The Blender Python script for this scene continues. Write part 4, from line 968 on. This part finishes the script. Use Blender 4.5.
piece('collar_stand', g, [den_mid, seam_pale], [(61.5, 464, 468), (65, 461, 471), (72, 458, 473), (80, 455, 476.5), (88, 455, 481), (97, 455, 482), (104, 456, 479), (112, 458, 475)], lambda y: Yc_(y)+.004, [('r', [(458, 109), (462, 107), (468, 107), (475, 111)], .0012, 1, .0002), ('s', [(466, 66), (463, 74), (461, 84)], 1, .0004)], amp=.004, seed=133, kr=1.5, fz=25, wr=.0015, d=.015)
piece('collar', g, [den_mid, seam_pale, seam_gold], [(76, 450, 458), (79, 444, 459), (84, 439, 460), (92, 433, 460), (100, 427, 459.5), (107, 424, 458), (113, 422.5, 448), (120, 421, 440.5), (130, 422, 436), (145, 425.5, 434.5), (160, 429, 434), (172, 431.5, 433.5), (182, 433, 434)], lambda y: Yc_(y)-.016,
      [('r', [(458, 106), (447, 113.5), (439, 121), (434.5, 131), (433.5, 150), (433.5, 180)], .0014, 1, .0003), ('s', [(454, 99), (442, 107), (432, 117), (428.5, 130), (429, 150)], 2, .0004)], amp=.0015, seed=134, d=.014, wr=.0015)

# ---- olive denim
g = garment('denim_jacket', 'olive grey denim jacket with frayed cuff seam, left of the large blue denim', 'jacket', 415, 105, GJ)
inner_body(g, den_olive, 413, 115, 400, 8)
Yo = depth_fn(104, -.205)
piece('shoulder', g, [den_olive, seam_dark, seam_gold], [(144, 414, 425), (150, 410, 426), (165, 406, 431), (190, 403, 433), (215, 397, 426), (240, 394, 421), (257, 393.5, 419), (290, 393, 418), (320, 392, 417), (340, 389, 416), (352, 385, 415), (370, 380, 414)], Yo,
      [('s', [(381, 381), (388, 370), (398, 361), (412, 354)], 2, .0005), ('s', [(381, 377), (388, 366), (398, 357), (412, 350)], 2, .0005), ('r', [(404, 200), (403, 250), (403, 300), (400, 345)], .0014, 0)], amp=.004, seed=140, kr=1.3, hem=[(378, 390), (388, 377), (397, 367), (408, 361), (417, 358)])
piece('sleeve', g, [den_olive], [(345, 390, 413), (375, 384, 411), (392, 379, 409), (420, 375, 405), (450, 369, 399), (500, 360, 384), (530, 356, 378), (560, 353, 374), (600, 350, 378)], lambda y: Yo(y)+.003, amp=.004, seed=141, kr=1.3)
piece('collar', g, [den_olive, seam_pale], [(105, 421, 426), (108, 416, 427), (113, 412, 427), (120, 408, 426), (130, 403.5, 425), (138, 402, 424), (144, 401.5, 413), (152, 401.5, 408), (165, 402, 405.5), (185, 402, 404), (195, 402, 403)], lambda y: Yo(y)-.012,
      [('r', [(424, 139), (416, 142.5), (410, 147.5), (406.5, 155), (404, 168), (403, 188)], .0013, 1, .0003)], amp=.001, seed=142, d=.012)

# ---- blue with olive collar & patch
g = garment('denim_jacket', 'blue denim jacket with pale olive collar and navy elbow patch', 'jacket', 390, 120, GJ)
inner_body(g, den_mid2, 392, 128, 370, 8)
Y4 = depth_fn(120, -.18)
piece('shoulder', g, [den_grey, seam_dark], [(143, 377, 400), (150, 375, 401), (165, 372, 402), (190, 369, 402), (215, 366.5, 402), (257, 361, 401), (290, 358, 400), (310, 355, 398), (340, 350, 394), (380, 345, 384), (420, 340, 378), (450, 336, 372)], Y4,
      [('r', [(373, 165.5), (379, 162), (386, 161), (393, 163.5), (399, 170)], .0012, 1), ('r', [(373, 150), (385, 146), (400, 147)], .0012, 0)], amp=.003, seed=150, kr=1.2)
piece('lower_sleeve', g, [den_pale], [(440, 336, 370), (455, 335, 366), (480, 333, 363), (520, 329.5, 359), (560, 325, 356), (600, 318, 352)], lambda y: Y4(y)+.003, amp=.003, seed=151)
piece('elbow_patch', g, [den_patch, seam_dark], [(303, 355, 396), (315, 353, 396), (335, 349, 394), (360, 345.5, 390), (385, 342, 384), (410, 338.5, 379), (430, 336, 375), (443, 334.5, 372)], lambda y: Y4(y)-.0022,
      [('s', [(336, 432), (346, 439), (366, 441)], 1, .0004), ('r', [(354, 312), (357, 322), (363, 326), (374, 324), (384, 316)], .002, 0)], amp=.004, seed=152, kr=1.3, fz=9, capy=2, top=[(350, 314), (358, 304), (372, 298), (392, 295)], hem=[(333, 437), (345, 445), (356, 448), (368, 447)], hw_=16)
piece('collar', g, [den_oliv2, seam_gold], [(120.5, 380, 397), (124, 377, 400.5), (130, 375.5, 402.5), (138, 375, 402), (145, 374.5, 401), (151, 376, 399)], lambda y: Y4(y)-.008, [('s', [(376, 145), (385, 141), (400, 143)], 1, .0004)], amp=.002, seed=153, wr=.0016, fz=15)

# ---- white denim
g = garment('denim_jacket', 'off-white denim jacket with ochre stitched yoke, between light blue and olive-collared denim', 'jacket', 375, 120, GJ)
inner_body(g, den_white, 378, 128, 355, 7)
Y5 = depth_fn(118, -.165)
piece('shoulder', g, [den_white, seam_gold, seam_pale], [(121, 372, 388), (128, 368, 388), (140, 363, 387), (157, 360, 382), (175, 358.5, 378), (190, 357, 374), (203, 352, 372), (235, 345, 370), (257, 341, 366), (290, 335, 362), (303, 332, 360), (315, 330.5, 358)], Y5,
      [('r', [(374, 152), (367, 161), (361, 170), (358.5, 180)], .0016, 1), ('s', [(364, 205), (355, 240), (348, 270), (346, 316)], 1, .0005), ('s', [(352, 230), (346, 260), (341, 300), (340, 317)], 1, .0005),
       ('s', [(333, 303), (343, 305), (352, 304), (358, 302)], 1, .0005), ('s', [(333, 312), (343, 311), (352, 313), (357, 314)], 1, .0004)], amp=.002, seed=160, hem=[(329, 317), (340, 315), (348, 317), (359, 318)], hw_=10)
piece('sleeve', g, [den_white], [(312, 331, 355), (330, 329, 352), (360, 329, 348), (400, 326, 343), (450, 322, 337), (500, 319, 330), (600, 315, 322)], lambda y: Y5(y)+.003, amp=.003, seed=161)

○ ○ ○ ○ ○

## TASK TO COMPLETE
Quote each line of the listing above exactly.

## RESULT OF THE TASK
The Blender Python script for this scene continues. Write part 4, from line 968 on. This part finishes the script. Use Blender 4.5.
piece('collar_stand', g, [den_mid, seam_pale], [(61.5, 464, 468), (65, 461, 471), (72, 458, 473), (80, 455, 476.5), (88, 455, 481), (97, 455, 482), (104, 456, 479), (112, 458, 475)], lambda y: Yc_(y)+.004, [('r', [(458, 109), (462, 107), (468, 107), (475, 111)], .0012, 1, .0002), ('s', [(466, 66), (463, 74), (461, 84)], 1, .0004)], amp=.004, seed=133, kr=1.5, fz=25, wr=.0015, d=.015)
piece('collar', g, [den_mid, seam_pale, seam_gold], [(76, 450, 458), (79, 444, 459), (84, 439, 460), (92, 433, 460), (100, 427, 459.5), (107, 424, 458), (113, 422.5, 448), (120, 421, 440.5), (130, 422, 436), (145, 425.5, 434.5), (160, 429, 434), (172, 431.5, 433.5), (182, 433, 434)], lambda y: Yc_(y)-.016,
      [('r', [(458, 106), (447, 113.5), (439, 121), (434.5, 131), (433.5, 150), (433.5, 180)], .0014, 1, .0003), ('s', [(454, 99), (442, 107), (432, 117), (428.5, 130), (429, 150)], 2, .0004)], amp=.0015, seed=134, d=.014, wr=.0015)

# ---- olive denim
g = garment('denim_jacket', 'olive grey denim jacket with frayed cuff seam, left of the large blue denim', 'jacket', 415, 105, GJ)
inner_body(g, den_olive, 413, 115, 400, 8)
Yo = depth_fn(104, -.205)
piece('shoulder', g, [den_olive, seam_dark, seam_gold], [(144, 414, 425), (150, 410, 426), (165, 406, 431), (190, 403, 433), (215, 397, 426), (240, 394, 421), (257, 393.5, 419), (290, 393, 418), (320, 392, 417), (340, 389, 416), (352, 385, 415), (370, 380, 414)], Yo,
      [('s', [(381, 381), (388, 370), (398, 361), (412, 354)], 2, .0005), ('s', [(381, 377), (388, 366), (398, 357), (412, 350)], 2, .0005), ('r', [(404, 200), (403, 250), (403, 300), (400, 345)], .0014, 0)], amp=.004, seed=140, kr=1.3, hem=[(378, 390), (388, 377), (397, 367), (408, 361), (417, 358)])
piece('sleeve', g, [den_olive], [(345, 390, 413), (375, 384, 411), (392, 379, 409), (420, 375, 405), (450, 369, 399), (500, 360, 384), (530, 356, 378), (560, 353, 374), (600, 350, 378)], lambda y: Yo(y)+.003, amp=.004, seed=141, kr=1.3)
piece('collar', g, [den_olive, seam_pale], [(105, 421, 426), (108, 416, 427), (113, 412, 427), (120, 408, 426), (130, 403.5, 425), (138, 402, 424), (144, 401.5, 413), (152, 401.5, 408), (165, 402, 405.5), (185, 402, 404), (195, 402, 403)], lambda y: Yo(y)-.012,
      [('r', [(424, 139), (416, 142.5), (410, 147.5), (406.5, 155), (404, 168), (403, 188)], .0013, 1, .0003)], amp=.001, seed=142, d=.012)

# ---- blue with olive collar & patch
g = garment('denim_jacket', 'blue denim jacket with pale olive collar and navy elbow patch', 'jacket', 390, 120, GJ)
inner_body(g, den_mid2, 392, 128, 370, 8)
Y4 = depth_fn(120, -.18)
piece('shoulder', g, [den_grey, seam_dark], [(143, 377, 400), (150, 375, 401), (165, 372, 402), (190, 369, 402), (215, 366.5, 402), (257, 361, 401), (290, 358, 400), (310, 355, 398), (340, 350, 394), (380, 345, 384), (420, 340, 378), (450, 336, 372)], Y4,
      [('r', [(373, 165.5), (379, 162), (386, 161), (393, 163.5), (399, 170)], .0012, 1), ('r', [(373, 150), (385, 146), (400, 147)], .0012, 0)], amp=.003, seed=150, kr=1.2)
piece('lower_sleeve', g, [den_pale], [(440, 336, 370), (455, 335, 366), (480, 333, 363), (520, 329.5, 359), (560, 325, 356), (600, 318, 352)], lambda y: Y4(y)+.003, amp=.003, seed=151)
piece('elbow_patch', g, [den_patch, seam_dark], [(303, 355, 396), (315, 353, 396), (335, 349, 394), (360, 345.5, 390), (385, 342, 384), (410, 338.5, 379), (430, 336, 375), (443, 334.5, 372)], lambda y: Y4(y)-.0022,
      [('s', [(336, 432), (346, 439), (366, 441)], 1, .0004), ('r', [(354, 312), (357, 322), (363, 326), (374, 324), (384, 316)], .002, 0)], amp=.004, seed=152, kr=1.3, fz=9, capy=2, top=[(350, 314), (358, 304), (372, 298), (392, 295)], hem=[(333, 437), (345, 445), (356, 448), (368, 447)], hw_=16)
piece('collar', g, [den_oliv2, seam_gold], [(120.5, 380, 397), (124, 377, 400.5), (130, 375.5, 402.5), (138, 375, 402), (145, 374.5, 401), (151, 376, 399)], lambda y: Y4(y)-.008, [('s', [(376, 145), (385, 141), (400, 143)], 1, .0004)], amp=.002, seed=153, wr=.0016, fz=15)

# ---- white denim
g = garment('denim_jacket', 'off-white denim jacket with ochre stitched yoke, between light blue and olive-collared denim', 'jacket', 375, 120, GJ)
inner_body(g, den_white, 378, 128, 355, 7)
Y5 = depth_fn(118, -.165)
piece('shoulder', g, [den_white, seam_gold, seam_pale], [(121, 372, 388), (128, 368, 388), (140, 363, 387), (157, 360, 382), (175, 358.5, 378), (190, 357, 374), (203, 352, 372), (235, 345, 370), (257, 341, 366), (290, 335, 362), (303, 332, 360), (315, 330.5, 358)], Y5,
      [('r', [(374, 152), (367, 161), (361, 170), (358.5, 180)], .0016, 1), ('s', [(364, 205), (355, 240), (348, 270), (346, 316)], 1, .0005), ('s', [(352, 230), (346, 260), (341, 300), (340, 317)], 1, .0005),
       ('s', [(333, 303), (343, 305), (352, 304), (358, 302)], 1, .0005), ('s', [(333, 312), (343, 311), (352, 313), (357, 314)], 1, .0004)], amp=.002, seed=160, hem=[(329, 317), (340, 315), (348, 317), (359, 318)], hw_=10)
piece('sleeve', g, [den_white], [(312, 331, 355), (330, 329, 352), (360, 329, 348), (400, 326, 343), (450, 322, 337), (500, 319, 330), (600, 315, 322)], lambda y: Y5(y)+.003, amp=.003, seed=161)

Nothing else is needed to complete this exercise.